Measured mirror surface deformations relative to the shape before oxidation (step 0). The plots are Legendre polynomials fitted to the data but excluding zeroth to fourth orders.

Possible explanations for this phenomenon are still under investigation. Multiple solutions will be followed up to eliminate the mid-frequency errors, including improvements of the coating stress uniformity in annealing process and stress calculations with higher-order Legendre polynomials. Progress will be reported in future work.

4.

Conclusions

We have developed a thermal oxide patterning method for compensating silicon mirror distortion induced by coating stress.
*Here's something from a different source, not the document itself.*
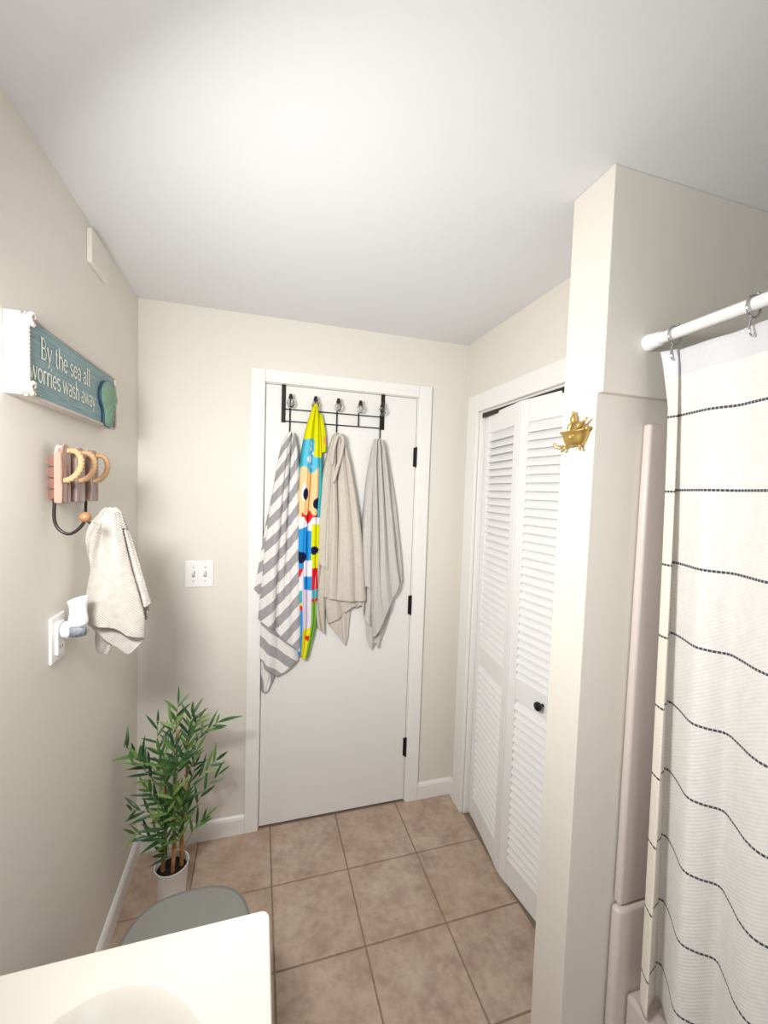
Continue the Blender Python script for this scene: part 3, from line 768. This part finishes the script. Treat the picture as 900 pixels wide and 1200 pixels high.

This method has been demonstrated by compensating the coating stresses in 20-nm-thick iridium films on two pieces of GSFC-fabricated silicon mirrors which are 100-mm long, 0.5-mm thick, having 312-mm radius of curvature, and 30 deg in azimuthal span (Wolter-I geometry). As subtasks for this effort, we have developed (1) a process to design the thermal oxide hexagon pattern, (2) an annealing process to stabilize and adjust the coating stress, and (3) a photolithographic process to create hexagon patterns on the back side surface of the mirror, which are curved and rough. Experimental results show that we have successfully reduced the coating-induced distortion by a factor of $\sim 5$ in RMS height errors and $\sim 4$ in RMS slope errors, which corresponds to the 0.5 arc sec level in RMS slope errors. The residual errors are dominated by mid-frequency stress ripples which appear to be generated by the annealing process.

For future work, we plan to improve the stress compensation precision by eliminating the mid-frequency residual errors. Annealing process parameters will be optimized, and higher-frequency stress functions will be used to design oxide patterns for better compensation.